EXERCISE PROMPT: Both end lines count: copy exactly from the line that contains "The Blender Python" to the line that contains "struct(link('baseboard_back', bm, M['caulk']))", and only those lines.
— Start STORED DATA —
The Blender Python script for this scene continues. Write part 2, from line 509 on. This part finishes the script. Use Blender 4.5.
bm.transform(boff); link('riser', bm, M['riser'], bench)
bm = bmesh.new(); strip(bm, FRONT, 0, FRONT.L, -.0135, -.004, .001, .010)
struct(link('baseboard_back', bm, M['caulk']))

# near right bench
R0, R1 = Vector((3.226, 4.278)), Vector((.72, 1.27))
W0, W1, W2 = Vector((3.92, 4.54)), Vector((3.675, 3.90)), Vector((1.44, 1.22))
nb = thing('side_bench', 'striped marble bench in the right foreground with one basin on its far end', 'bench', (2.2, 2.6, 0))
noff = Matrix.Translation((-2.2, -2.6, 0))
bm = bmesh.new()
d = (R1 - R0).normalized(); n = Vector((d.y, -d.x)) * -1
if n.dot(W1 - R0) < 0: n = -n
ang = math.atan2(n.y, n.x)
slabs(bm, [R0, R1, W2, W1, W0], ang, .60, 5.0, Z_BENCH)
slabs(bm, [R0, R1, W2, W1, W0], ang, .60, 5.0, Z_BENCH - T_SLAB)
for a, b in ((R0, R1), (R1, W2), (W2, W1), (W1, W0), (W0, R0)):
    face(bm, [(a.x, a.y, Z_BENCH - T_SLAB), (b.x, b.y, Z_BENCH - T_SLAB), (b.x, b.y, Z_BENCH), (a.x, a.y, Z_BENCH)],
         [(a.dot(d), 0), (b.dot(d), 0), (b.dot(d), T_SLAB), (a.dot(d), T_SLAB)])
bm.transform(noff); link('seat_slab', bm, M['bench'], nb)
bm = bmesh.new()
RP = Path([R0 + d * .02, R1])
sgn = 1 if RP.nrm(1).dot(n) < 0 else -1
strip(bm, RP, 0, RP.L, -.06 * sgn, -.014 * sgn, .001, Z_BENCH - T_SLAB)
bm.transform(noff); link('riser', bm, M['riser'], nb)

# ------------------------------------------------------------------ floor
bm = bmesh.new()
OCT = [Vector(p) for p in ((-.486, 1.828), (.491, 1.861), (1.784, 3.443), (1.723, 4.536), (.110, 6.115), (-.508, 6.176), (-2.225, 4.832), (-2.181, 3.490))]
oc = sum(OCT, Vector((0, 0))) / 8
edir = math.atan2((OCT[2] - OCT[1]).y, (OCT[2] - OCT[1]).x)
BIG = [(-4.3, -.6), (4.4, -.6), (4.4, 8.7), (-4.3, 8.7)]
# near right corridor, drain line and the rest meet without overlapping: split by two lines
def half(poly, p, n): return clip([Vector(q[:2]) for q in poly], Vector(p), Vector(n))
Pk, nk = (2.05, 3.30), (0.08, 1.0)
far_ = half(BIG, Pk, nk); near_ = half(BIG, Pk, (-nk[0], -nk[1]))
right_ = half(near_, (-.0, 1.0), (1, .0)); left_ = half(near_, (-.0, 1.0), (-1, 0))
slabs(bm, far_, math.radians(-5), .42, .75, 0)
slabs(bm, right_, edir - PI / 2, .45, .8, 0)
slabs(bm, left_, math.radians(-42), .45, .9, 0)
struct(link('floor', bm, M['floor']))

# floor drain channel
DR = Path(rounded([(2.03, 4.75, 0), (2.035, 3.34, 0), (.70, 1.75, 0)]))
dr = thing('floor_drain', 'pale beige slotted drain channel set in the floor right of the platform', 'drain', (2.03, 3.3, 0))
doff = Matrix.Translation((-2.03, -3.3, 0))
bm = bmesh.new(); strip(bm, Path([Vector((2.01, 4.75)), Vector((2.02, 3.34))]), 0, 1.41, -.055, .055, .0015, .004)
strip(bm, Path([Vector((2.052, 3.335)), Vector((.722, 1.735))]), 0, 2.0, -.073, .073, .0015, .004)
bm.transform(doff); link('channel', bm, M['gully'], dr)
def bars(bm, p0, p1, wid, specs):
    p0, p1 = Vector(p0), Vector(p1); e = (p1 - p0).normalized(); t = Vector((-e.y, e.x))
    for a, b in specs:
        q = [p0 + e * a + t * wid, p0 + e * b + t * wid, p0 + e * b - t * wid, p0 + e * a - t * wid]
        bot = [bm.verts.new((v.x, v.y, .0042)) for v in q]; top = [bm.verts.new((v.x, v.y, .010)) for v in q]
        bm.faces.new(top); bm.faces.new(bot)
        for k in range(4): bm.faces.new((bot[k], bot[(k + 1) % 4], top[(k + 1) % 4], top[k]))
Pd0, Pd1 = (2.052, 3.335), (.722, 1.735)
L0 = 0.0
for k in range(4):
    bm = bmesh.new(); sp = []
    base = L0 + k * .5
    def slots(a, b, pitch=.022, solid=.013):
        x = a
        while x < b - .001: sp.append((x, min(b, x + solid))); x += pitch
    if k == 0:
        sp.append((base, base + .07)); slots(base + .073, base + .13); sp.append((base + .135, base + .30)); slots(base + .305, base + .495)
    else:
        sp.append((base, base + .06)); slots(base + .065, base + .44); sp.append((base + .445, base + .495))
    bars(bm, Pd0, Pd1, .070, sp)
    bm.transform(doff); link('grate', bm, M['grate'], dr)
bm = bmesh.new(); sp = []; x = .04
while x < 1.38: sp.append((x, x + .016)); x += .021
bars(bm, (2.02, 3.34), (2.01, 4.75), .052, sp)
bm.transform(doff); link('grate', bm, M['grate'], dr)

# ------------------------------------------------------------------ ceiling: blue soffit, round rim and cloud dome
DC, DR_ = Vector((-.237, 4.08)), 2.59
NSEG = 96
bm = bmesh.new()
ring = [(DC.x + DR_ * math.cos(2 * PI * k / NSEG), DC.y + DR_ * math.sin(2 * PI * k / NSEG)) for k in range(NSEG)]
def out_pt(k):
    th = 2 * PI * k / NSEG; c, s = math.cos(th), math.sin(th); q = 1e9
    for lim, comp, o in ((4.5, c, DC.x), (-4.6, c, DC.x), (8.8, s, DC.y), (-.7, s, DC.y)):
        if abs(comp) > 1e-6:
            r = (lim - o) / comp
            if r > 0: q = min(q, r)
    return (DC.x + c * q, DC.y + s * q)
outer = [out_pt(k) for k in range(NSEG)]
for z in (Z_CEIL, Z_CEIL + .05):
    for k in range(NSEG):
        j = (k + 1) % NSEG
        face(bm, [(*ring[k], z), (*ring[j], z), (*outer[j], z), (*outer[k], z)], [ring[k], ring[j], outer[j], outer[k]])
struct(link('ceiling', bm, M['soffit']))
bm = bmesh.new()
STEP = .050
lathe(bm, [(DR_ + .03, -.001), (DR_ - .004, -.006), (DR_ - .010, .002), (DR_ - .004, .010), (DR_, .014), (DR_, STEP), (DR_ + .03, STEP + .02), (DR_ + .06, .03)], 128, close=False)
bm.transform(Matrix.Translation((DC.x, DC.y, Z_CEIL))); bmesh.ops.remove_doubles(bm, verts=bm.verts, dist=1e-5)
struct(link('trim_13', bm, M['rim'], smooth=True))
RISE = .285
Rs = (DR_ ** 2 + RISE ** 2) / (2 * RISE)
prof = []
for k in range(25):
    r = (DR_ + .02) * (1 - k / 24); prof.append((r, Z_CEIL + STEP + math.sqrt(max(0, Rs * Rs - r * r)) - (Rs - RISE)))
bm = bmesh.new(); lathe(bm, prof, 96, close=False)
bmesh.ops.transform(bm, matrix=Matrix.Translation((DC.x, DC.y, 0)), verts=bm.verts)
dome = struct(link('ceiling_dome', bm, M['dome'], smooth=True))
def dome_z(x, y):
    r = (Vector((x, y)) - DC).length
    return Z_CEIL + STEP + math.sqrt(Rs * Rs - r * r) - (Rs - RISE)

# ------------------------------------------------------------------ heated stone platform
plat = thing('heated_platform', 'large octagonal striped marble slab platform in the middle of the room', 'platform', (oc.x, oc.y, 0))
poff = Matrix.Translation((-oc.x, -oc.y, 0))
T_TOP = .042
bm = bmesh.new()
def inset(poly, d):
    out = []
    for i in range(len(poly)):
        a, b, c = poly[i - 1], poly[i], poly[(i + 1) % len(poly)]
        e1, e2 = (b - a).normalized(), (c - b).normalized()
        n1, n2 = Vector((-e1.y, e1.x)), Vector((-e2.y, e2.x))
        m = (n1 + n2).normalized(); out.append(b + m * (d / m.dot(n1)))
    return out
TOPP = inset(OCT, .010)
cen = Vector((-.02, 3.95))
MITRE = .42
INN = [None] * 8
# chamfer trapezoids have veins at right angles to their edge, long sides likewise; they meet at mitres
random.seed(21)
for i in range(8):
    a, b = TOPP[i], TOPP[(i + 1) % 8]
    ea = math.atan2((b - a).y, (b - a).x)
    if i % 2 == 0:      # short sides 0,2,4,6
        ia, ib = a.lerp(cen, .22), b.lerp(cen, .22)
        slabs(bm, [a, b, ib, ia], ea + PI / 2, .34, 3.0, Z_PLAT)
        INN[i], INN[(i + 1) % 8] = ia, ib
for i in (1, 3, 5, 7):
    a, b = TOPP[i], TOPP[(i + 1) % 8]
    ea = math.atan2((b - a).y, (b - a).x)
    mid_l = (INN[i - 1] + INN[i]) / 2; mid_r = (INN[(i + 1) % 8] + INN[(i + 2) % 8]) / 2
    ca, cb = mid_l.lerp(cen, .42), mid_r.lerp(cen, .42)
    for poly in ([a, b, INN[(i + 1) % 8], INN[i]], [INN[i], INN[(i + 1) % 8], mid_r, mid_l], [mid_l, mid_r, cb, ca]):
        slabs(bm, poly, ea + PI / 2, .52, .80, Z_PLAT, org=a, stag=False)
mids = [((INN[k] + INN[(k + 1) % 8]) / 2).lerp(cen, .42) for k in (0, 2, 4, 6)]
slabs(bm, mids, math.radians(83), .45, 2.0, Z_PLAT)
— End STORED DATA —
— Start STORED DATA —
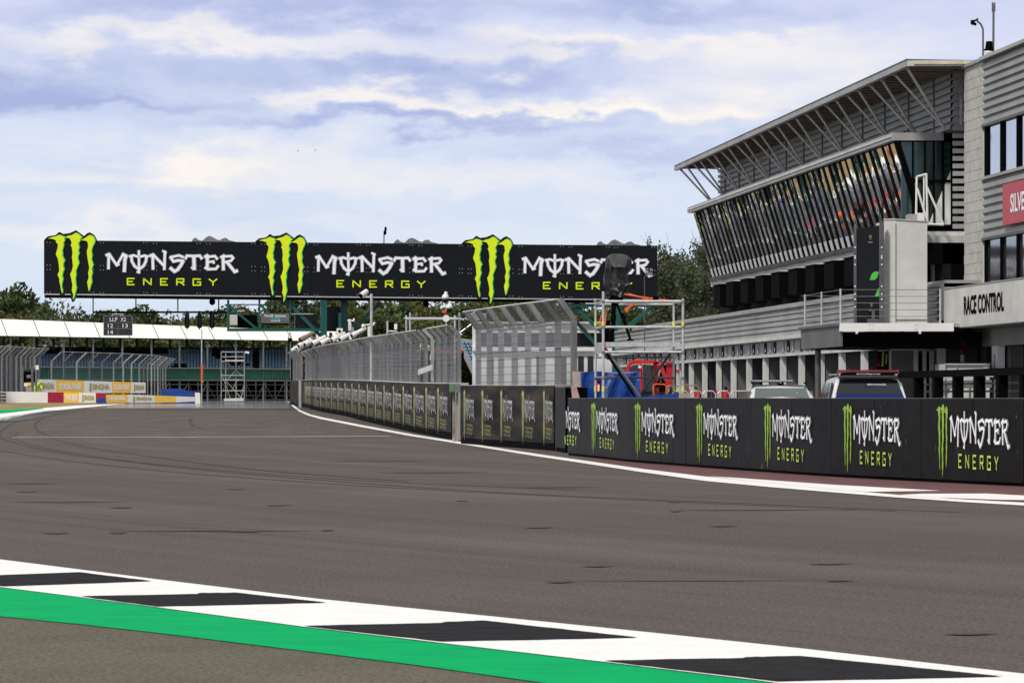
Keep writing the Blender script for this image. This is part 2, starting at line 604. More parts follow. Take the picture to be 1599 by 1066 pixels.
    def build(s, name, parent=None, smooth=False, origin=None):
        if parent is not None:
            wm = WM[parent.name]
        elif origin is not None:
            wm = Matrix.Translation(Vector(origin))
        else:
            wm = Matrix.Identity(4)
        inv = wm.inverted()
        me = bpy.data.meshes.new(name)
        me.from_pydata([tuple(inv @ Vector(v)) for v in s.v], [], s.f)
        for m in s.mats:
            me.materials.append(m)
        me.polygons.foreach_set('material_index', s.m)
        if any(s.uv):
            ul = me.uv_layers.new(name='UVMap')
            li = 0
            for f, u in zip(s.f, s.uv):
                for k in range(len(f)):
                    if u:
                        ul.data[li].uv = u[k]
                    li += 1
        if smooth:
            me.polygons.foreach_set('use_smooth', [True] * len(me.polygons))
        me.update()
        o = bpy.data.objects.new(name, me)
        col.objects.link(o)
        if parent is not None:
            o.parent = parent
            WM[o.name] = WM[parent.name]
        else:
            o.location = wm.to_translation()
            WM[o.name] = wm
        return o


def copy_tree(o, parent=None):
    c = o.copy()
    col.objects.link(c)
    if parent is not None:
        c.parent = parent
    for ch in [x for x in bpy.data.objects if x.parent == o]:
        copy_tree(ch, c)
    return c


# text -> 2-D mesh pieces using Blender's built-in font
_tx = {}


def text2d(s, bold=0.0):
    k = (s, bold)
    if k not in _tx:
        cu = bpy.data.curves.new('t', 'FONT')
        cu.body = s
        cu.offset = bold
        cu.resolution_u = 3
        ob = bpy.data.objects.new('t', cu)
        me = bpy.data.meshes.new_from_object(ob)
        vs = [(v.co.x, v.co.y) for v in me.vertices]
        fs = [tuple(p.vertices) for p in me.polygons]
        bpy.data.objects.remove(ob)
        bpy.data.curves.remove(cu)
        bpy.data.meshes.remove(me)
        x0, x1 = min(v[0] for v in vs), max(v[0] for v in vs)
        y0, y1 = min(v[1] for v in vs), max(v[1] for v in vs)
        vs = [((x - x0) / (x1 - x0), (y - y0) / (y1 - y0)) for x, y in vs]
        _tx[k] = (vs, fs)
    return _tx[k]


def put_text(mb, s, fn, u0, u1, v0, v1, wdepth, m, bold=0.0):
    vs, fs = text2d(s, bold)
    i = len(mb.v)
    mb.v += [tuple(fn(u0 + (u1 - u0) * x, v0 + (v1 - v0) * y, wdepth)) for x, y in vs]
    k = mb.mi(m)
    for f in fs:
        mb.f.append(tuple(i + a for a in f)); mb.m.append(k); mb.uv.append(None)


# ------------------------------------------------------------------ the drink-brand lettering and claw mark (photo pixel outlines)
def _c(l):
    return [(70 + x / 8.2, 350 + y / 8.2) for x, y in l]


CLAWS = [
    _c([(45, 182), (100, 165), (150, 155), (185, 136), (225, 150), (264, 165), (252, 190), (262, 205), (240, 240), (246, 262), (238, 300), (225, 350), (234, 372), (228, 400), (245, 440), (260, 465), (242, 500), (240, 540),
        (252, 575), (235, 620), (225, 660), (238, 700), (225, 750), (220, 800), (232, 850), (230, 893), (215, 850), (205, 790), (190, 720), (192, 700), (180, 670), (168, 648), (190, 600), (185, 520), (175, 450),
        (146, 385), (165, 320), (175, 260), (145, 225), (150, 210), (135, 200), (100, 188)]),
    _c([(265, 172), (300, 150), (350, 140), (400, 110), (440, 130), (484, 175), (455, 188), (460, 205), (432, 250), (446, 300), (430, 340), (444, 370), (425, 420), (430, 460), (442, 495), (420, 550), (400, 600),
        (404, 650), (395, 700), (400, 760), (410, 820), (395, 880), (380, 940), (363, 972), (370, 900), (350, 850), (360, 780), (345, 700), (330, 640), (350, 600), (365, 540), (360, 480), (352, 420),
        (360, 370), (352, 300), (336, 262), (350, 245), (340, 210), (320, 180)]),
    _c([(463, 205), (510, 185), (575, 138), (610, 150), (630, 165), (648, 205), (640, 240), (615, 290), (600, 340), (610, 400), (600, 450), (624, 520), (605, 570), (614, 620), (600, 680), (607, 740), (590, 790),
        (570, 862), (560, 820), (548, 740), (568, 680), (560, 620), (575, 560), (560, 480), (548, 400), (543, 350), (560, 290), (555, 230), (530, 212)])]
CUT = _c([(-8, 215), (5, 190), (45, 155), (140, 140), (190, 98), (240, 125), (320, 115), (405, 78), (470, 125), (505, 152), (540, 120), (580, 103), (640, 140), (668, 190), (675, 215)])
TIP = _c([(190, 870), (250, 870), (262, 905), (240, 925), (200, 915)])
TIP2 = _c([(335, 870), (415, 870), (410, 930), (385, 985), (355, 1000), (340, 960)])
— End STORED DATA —
EXPECTED ANSWER:
The Blender Python script for this scene continues. Write part 2, from line 509 on. This part finishes the script. Use Blender 4.5.
bm.transform(boff); link('riser', bm, M['riser'], bench)
bm = bmesh.new(); strip(bm, FRONT, 0, FRONT.L, -.0135, -.004, .001, .010)
struct(link('baseboard_back', bm, M['caulk']))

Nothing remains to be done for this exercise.